Log vs Ln- Understanding the Differences
What Log and Ln Actually Are
Log and Ln are both logarithms. That's the simple part. The difference is the base.
Log means logarithm base 10. Scientists and engineers use it because our number system is decimal (10, 100, 1000, etc.).
Ln means natural logarithm. The base is e, where e ≈ 2.71828. Mathematicians and economists love it because it shows up everywhere in calculus, growth models, and probability.
The Formula Nobody Explains Clearly
Here is what you actually need to know:
- Log₁₀(x) answers: "10 to what power gives you x?"
- Ln(x) answers: "e to what power gives you x?"
- Log₂(x) answers: "2 to what power gives you x?" (computer science uses this one)
The relationship between Log and Ln is straightforward:
Ln(x) = Log₁₀(x) × Ln(10)
Ln(10) ≈ 2.30259. This means Ln is about 2.3 times larger than Log₁₀ for the same input.
When to Use Which
Use Log (base 10) when:
- You work in engineering or physics with powers of 10
- You're reading sound pressure levels (decibels)
- You're working with the Richter scale for earthquakes
- Your calculator shows "log" without a subscript
Use Ln (natural log) when:
- You need to take derivatives or integrals (calculus makes it easier)

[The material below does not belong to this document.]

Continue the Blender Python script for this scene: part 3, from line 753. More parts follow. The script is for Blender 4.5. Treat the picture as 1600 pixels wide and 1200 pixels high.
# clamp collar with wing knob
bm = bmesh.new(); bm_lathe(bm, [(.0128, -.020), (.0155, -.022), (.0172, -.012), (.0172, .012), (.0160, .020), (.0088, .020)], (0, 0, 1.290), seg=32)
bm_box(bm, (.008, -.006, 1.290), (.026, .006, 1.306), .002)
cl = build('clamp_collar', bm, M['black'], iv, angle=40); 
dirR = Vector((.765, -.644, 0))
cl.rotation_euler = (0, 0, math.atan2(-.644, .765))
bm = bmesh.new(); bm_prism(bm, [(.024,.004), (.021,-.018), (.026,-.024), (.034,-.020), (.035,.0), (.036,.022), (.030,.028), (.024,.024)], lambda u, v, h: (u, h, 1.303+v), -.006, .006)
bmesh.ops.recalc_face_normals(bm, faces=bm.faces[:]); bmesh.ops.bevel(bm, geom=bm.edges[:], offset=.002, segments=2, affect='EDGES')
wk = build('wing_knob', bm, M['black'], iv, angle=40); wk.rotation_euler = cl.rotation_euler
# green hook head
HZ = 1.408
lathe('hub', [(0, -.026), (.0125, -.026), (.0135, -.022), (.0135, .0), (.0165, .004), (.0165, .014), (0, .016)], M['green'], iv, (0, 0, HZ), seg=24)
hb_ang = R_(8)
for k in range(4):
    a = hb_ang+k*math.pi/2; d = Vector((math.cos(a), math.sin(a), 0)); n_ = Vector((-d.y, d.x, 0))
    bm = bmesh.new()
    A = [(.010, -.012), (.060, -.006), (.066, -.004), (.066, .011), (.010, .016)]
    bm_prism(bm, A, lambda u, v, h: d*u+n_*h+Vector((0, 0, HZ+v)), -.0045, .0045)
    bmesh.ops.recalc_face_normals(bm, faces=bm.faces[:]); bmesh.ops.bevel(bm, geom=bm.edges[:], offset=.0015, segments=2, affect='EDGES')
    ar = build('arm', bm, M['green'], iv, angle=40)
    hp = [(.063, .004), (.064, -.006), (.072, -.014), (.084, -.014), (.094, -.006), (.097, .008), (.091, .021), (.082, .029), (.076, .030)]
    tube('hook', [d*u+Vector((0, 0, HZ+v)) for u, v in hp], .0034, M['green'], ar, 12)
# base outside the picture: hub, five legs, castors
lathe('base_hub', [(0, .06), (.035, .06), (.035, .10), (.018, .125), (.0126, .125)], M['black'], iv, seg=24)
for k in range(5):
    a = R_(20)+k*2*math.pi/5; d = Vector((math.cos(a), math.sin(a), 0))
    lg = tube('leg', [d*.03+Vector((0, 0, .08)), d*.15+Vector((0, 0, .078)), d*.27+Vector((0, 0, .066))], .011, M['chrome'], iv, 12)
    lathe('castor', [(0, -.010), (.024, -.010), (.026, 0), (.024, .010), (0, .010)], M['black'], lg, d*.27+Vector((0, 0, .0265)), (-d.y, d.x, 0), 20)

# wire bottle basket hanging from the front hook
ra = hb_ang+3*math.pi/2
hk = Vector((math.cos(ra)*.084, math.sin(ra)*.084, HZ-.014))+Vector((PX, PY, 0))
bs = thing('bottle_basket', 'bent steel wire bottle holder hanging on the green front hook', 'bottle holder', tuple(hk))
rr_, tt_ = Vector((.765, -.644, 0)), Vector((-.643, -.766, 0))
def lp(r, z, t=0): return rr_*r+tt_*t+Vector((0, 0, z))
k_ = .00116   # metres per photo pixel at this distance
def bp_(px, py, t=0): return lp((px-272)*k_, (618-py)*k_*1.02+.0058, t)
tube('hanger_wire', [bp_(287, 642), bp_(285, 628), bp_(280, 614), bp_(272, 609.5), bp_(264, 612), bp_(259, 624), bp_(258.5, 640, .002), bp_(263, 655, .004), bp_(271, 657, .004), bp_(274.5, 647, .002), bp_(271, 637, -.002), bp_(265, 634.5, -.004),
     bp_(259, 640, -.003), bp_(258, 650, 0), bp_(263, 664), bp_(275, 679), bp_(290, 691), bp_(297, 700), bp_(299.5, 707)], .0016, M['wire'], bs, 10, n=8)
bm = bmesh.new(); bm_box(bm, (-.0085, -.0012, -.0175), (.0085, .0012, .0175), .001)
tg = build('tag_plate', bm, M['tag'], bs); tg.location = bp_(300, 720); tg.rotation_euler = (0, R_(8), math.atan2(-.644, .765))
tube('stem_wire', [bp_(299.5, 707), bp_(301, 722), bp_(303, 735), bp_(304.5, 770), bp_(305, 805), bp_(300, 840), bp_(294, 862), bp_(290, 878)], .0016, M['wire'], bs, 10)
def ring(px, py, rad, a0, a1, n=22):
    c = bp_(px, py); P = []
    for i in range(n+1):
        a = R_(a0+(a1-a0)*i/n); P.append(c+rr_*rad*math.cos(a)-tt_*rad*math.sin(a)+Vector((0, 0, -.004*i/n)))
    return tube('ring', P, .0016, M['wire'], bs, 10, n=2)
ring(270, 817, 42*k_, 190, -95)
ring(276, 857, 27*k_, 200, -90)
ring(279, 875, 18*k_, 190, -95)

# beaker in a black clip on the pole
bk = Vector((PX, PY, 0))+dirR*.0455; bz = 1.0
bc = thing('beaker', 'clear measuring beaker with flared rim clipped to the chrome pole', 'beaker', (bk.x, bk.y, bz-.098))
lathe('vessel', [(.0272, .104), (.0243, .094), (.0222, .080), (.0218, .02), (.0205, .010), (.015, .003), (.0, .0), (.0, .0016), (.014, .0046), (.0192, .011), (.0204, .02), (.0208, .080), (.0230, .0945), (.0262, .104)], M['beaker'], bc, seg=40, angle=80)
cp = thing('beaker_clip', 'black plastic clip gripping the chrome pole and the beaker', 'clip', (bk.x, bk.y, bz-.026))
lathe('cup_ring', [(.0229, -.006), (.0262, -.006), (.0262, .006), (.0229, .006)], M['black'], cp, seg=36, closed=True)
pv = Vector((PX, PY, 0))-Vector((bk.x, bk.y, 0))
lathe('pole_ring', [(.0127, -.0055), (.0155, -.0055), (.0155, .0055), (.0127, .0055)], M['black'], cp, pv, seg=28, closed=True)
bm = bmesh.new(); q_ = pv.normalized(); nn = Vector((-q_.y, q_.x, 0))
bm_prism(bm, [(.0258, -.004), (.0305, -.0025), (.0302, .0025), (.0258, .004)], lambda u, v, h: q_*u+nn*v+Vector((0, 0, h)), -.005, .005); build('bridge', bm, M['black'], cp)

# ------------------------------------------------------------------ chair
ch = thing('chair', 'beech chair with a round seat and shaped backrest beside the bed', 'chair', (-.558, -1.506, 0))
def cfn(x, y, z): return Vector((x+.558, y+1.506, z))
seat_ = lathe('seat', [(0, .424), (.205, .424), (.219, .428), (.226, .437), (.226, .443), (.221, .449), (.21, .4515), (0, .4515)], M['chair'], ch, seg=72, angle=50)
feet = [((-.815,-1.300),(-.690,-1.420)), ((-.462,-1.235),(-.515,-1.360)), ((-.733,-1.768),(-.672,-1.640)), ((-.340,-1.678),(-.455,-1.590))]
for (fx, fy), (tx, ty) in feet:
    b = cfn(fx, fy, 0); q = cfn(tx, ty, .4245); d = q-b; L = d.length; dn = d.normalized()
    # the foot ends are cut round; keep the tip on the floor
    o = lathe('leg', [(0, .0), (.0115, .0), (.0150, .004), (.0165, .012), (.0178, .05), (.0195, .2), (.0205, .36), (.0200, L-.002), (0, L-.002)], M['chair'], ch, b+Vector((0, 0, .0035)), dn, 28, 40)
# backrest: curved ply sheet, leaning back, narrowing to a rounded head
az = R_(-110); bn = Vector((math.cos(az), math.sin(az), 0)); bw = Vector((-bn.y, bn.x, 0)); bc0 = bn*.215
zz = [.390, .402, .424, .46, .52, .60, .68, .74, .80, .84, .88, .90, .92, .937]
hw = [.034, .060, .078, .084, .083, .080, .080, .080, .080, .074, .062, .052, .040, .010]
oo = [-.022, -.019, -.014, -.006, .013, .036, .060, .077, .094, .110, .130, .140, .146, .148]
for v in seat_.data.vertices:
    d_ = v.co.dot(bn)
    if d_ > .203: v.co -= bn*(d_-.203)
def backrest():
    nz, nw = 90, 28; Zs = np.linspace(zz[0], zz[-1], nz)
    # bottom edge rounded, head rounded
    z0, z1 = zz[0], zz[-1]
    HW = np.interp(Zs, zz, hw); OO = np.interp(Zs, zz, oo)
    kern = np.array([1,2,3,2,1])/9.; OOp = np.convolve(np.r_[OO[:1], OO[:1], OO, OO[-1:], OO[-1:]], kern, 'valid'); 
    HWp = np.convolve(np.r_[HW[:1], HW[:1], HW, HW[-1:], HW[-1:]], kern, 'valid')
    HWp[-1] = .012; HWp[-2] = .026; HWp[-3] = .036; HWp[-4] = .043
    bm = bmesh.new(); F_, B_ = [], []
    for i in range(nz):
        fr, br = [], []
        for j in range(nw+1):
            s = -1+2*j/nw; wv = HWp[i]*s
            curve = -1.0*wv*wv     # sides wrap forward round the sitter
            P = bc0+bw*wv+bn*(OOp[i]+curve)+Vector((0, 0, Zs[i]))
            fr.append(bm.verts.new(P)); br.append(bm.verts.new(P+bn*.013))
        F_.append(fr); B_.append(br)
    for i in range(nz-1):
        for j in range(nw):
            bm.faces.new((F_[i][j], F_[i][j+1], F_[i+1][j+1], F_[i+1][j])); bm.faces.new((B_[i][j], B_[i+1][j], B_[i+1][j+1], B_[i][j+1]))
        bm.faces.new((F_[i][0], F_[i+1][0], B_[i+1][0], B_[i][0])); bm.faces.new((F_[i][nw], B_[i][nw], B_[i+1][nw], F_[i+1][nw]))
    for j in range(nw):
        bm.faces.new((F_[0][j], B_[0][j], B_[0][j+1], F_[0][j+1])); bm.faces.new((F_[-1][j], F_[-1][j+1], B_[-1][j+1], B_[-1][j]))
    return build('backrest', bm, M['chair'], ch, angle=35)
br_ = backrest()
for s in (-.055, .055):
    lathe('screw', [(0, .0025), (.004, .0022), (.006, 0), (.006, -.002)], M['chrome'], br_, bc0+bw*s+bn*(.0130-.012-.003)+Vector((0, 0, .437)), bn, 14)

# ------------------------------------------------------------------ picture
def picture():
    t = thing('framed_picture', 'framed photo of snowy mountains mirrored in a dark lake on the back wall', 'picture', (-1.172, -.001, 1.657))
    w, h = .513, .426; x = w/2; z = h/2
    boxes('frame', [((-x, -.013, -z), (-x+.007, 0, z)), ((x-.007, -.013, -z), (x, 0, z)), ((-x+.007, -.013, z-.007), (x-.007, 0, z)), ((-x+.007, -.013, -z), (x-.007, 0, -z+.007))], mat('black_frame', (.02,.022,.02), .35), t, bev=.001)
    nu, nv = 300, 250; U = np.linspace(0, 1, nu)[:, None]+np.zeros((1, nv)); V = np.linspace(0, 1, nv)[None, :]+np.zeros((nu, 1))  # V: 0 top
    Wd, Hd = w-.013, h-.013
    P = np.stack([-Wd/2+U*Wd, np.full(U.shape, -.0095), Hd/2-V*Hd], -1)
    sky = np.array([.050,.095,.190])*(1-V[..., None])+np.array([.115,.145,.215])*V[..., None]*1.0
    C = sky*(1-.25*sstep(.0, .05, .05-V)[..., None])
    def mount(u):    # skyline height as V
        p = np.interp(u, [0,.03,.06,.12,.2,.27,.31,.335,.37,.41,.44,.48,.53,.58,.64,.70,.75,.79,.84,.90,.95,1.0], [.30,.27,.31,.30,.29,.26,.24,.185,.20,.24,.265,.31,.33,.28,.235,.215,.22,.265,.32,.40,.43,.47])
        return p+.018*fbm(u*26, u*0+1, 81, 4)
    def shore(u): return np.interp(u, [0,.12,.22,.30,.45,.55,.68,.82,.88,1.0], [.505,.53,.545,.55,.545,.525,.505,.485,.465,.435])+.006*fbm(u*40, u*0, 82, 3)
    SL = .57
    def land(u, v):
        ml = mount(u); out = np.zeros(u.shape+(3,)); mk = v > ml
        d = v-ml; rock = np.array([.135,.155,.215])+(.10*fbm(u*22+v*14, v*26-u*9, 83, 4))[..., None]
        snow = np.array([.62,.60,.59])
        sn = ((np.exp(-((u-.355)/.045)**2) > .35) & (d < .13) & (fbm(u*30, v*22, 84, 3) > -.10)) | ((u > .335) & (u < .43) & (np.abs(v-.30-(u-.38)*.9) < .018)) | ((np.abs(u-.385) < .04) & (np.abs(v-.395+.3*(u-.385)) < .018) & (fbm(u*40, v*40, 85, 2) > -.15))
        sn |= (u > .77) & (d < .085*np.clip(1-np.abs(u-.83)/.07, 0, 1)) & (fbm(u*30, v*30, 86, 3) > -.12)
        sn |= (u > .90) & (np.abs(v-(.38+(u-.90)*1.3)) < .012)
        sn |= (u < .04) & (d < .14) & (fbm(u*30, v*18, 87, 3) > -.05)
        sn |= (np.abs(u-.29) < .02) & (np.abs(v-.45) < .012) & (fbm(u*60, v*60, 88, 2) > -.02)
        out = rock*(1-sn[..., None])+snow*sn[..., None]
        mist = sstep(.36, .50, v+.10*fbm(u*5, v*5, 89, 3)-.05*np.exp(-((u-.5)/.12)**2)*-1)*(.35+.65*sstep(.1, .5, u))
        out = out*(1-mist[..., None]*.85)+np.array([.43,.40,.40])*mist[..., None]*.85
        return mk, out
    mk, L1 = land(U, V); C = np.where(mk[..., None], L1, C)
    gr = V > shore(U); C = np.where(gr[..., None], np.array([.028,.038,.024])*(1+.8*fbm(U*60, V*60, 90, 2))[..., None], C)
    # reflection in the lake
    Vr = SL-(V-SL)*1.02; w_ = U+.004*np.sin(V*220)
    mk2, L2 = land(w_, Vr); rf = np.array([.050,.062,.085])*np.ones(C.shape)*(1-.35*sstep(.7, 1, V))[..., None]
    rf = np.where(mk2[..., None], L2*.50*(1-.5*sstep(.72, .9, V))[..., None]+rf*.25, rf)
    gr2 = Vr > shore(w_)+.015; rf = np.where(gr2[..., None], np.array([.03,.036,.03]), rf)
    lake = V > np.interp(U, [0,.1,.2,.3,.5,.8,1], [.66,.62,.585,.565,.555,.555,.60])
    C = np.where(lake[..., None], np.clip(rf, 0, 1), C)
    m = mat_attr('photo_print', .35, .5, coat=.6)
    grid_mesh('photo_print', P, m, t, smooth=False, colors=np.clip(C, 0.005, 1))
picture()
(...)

- You're modeling exponential growth or decay
- You work in finance, economics, or statistics
- You're calculating half-life in physics or chemistry
- You see "ln" on your calculator
Quick Comparison Table
| Property | Log₁₀ (Log) | Ln (Natural Log) |
|---|---|---|
| Base | 10 | e ≈ 2.71828 |
| Used by | Engineers, scientists | Mathematicians, economists |
| Derivative | 1/(x × ln(10)) | 1/x |
| Integral | x × log₁₀(x) - x / ln(10) | x × ln(x) - x |
| On calculators | "log" button | "ln" button |
How to Convert Between Them
If your calculator only has Ln and you need Log₁₀:
Log₁₀(x) = Ln(x) / Ln(10)
If your calculator only has Log₁₀ and you need Ln:
Ln(x) = Log₁₀(x) × Ln(10)
That's it. The conversion factor is always Ln(10) ≈ 2.302585.
Working Examples
Example 1: Finding Log₁₀(1000)
10³ = 1000, so Log₁₀(1000) = 3.
Example 2: Finding Ln(e⁵)
By definition, Ln(e⁵) = 5. The Ln of e raised to anything is just that anything.
Example 3: Converting Log to Ln
You have Log₁₀(50) ≈ 1.699 and need Ln(50):
Ln(50) = 1.699 × 2.30259 ≈ 3.912
Example 4: Real-world pH calculation
pH = -Log₁₀(H⁺ concentration). A solution with H⁺ = 0.0001 M has:
pH = -Log₁₀(0.0001) = -(-4) = 4
Common Mistakes to Avoid
- Don't confuse Log and Ln on exams. Read what the problem asks for.
- Don't use the wrong base in equations. Mixing them up gives completely wrong answers.
- Remember that Log(1) = 0 and Ln(1) = 0. Any base to the power of 0 equals 1.
- Check your calculator settings. Some default to Log, others to Ln.
Bottom Line
Log = base 10. Ln = base e. That's the whole difference. Choose based on your field and what your equation requires. Engineers reach for Log. Mathematicians reach for Ln. Neither is more correct—they just fit different contexts.